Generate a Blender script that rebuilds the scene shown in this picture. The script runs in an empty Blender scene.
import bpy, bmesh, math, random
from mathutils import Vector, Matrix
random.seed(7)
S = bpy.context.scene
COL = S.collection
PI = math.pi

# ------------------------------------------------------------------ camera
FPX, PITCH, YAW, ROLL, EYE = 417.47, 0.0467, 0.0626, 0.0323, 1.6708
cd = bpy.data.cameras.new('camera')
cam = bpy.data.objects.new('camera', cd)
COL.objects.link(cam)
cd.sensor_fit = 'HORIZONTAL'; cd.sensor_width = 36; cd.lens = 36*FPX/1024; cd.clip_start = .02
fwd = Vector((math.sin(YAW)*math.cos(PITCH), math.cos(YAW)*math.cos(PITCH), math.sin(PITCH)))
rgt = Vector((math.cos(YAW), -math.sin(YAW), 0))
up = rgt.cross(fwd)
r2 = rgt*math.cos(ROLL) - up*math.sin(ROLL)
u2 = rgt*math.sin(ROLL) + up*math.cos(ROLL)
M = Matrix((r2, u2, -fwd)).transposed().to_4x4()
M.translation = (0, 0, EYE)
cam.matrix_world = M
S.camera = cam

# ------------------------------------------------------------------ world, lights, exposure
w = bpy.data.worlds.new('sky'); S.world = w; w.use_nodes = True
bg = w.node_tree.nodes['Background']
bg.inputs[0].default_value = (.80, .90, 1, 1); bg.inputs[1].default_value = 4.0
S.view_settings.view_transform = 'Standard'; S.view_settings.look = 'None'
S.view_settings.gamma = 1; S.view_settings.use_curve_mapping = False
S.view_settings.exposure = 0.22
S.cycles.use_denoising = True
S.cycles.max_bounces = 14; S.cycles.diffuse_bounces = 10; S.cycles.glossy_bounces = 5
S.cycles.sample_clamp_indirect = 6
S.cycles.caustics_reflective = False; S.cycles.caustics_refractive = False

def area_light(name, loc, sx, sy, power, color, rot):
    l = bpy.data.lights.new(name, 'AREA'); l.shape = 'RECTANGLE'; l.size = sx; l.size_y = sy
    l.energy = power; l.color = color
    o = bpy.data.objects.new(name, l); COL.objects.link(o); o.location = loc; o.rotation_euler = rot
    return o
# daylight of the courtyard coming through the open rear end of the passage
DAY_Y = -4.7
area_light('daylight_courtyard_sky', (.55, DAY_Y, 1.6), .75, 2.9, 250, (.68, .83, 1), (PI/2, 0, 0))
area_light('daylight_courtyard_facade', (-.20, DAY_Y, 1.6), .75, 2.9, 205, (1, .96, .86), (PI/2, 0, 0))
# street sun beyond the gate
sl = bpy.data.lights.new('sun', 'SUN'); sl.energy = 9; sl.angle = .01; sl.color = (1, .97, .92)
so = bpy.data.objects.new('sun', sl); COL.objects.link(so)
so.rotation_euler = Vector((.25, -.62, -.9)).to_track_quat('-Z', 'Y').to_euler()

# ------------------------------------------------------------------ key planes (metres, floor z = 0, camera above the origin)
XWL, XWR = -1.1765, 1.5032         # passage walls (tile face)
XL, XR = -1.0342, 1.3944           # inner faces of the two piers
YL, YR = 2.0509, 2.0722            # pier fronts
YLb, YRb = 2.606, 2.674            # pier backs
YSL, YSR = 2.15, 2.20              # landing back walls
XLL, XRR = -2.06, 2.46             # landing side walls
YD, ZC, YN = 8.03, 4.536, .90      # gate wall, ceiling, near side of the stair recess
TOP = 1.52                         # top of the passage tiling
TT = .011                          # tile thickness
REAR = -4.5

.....

■ **Work instructions**:
Each line above must be printed exactly as it appears.

■ **Reply**:
Generate a Blender script that rebuilds the scene shown in this picture. The script runs in an empty Blender scene.
import bpy, bmesh, math, random
from mathutils import Vector, Matrix
random.seed(7)
S = bpy.context.scene
COL = S.collection
PI = math.pi

# ------------------------------------------------------------------ camera
FPX, PITCH, YAW, ROLL, EYE = 417.47, 0.0467, 0.0626, 0.0323, 1.6708
cd = bpy.data.cameras.new('camera')
cam = bpy.data.objects.new('camera', cd)
COL.objects.link(cam)
cd.sensor_fit = 'HORIZONTAL'; cd.sensor_width = 36; cd.lens = 36*FPX/1024; cd.clip_start = .02
fwd = Vector((math.sin(YAW)*math.cos(PITCH), math.cos(YAW)*math.cos(PITCH), math.sin(PITCH)))
rgt = Vector((math.cos(YAW), -math.sin(YAW), 0))
up = rgt.cross(fwd)
r2 = rgt*math.cos(ROLL) - up*math.sin(ROLL)
u2 = rgt*math.sin(ROLL) + up*math.cos(ROLL)
M = Matrix((r2, u2, -fwd)).transposed().to_4x4()
M.translation = (0, 0, EYE)
cam.matrix_world = M
S.camera = cam

# ------------------------------------------------------------------ world, lights, exposure
w = bpy.data.worlds.new('sky'); S.world = w; w.use_nodes = True
bg = w.node_tree.nodes['Background']
bg.inputs[0].default_value = (.80, .90, 1, 1); bg.inputs[1].default_value = 4.0
S.view_settings.view_transform = 'Standard'; S.view_settings.look = 'None'
S.view_settings.gamma = 1; S.view_settings.use_curve_mapping = False
S.view_settings.exposure = 0.22
S.cycles.use_denoising = True
S.cycles.max_bounces = 14; S.cycles.diffuse_bounces = 10; S.cycles.glossy_bounces = 5
S.cycles.sample_clamp_indirect = 6
S.cycles.caustics_reflective = False; S.cycles.caustics_refractive = False

def area_light(name, loc, sx, sy, power, color, rot):
    l = bpy.data.lights.new(name, 'AREA'); l.shape = 'RECTANGLE'; l.size = sx; l.size_y = sy
    l.energy = power; l.color = color
    o = bpy.data.objects.new(name, l); COL.objects.link(o); o.location = loc; o.rotation_euler = rot
    return o
# daylight of the courtyard coming through the open rear end of the passage
DAY_Y = -4.7
area_light('daylight_courtyard_sky', (.55, DAY_Y, 1.6), .75, 2.9, 250, (.68, .83, 1), (PI/2, 0, 0))
area_light('daylight_courtyard_facade', (-.20, DAY_Y, 1.6), .75, 2.9, 205, (1, .96, .86), (PI/2, 0, 0))
# street sun beyond the gate
sl = bpy.data.lights.new('sun', 'SUN'); sl.energy = 9; sl.angle = .01; sl.color = (1, .97, .92)
so = bpy.data.objects.new('sun', sl); COL.objects.link(so)
so.rotation_euler = Vector((.25, -.62, -.9)).to_track_quat('-Z', 'Y').to_euler()

# ------------------------------------------------------------------ key planes (metres, floor z = 0, camera above the origin)
XWL, XWR = -1.1765, 1.5032         # passage walls (tile face)
XL, XR = -1.0342, 1.3944           # inner faces of the two piers
YL, YR = 2.0509, 2.0722            # pier fronts
YLb, YRb = 2.606, 2.674            # pier backs
YSL, YSR = 2.15, 2.20              # landing back walls
XLL, XRR = -2.06, 2.46             # landing side walls
YD, ZC, YN = 8.03, 4.536, .90      # gate wall, ceiling, near side of the stair recess
TOP = 1.52                         # top of the passage tiling
TT = .011                          # tile thickness
REAR = -4.5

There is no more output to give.